19.3.09

urine my face



Ah, cow urine, here we are again.

This gentlemen belongs to the Dinka, a group of tribes located in southern Sudan, and this is how they dye their hair.

You would think that they would be smart, like the people in India, and collect the urine to drink as well use as a styling substance. Then maybe they could add different scents to the urine or pretend that they were putting something on their heads other than cow pee.

Look at me, so Americanized. At least they have the dignity to not lie to themselves like we do with our distasteful products. I'm sure I know where my placenta shampoo comes from but there is no part of me that wants to hold my head under a birthing...okay...I can't even say it. See my point?
So bravo to the Dinka for being true to yourselves. You will always hold your head up high, um , except when you stick it under the cow so it can piss on you.

What I want to know is how did cows become so holy? How did the dumbest animal on the planet convince people all around the world that it is divine?

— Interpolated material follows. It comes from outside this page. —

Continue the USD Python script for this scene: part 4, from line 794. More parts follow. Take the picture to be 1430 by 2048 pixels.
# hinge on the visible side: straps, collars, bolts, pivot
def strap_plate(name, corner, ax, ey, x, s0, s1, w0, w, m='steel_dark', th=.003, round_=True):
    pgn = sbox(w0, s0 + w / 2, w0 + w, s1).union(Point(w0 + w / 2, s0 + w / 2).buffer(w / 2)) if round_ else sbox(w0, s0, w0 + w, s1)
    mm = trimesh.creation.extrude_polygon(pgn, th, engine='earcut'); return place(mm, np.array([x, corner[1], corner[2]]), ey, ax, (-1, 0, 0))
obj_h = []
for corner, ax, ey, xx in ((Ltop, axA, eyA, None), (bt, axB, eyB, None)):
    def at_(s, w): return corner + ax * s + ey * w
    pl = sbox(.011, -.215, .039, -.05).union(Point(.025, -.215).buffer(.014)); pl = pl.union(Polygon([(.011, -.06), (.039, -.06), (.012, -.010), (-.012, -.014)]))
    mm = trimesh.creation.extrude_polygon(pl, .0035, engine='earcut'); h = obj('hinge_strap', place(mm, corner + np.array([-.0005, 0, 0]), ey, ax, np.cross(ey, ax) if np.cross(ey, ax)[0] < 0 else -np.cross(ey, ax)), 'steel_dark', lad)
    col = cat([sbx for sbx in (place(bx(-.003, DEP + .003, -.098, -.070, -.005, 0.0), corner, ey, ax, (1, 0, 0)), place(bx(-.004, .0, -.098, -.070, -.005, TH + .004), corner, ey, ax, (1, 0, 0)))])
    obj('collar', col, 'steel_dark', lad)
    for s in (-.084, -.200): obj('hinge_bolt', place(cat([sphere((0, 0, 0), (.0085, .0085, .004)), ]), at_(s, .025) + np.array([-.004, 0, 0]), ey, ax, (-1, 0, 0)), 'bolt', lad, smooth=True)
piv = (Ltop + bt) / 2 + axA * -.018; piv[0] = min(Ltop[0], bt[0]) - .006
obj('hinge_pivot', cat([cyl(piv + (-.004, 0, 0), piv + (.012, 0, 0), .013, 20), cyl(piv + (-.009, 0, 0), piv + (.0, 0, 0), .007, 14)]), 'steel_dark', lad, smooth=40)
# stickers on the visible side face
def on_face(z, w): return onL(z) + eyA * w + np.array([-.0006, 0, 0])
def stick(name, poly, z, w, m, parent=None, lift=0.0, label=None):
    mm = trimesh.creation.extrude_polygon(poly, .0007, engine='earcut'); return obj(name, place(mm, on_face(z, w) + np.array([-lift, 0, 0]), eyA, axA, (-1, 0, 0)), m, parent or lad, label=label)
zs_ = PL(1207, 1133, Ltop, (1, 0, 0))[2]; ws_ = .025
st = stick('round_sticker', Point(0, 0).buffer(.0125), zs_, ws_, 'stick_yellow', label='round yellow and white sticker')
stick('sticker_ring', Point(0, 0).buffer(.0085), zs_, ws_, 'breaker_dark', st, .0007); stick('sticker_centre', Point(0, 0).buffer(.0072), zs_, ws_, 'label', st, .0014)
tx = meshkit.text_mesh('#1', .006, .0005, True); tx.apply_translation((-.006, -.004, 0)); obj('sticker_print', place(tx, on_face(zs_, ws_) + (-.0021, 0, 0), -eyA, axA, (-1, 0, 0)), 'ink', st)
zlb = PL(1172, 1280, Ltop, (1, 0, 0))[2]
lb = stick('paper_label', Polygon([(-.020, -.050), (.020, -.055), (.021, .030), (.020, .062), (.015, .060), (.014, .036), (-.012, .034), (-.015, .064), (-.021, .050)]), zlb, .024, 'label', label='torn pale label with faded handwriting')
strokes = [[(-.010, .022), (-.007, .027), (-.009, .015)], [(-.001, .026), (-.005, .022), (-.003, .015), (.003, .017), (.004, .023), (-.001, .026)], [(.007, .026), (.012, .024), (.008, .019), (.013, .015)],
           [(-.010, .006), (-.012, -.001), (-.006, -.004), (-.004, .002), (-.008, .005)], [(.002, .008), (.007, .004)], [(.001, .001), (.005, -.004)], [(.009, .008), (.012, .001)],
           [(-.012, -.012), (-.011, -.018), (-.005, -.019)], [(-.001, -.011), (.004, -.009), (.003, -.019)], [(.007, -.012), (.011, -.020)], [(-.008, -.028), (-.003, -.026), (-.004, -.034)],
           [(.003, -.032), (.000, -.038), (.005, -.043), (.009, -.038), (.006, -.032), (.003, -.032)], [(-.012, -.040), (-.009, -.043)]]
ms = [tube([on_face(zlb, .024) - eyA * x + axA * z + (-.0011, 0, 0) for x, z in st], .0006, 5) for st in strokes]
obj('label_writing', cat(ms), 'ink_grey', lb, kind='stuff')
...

I guess that if you count drinking the urine, it sort of converted water into something else, not wine, but hey, different. Also, we eat just about every part of the animal, so, body of Christ and all that. Huh, maybe cows are the second coming of the Lord.
It all makes so much sense to me now. The cow is a passive, peaceful creature. It serves us in any way we desire with no judgment or dismay. It asks for no more than food and water and the Dinka boys to blow on its private area.

No joke. National Geographic showed me that the Dinka boys also "stimulate" the female cows during the dry months in order for them to keep producing milk. That's their job, well that and hand carrying around cow poo every morning. Somehow, I don't think Jesus would want little boys blowing on his genitals like these kids do. I'm not entirely sure but I think that there is something written against this in the bible. Remember how angry they all got with those priests a few years ago? Yeah, it's definitely talked about in that thing.
So maybe the cow isn't the second awakening, but you see how easy it is to get sucked into those big doe-like eyes, right?
You were all with me for a second. Admit it.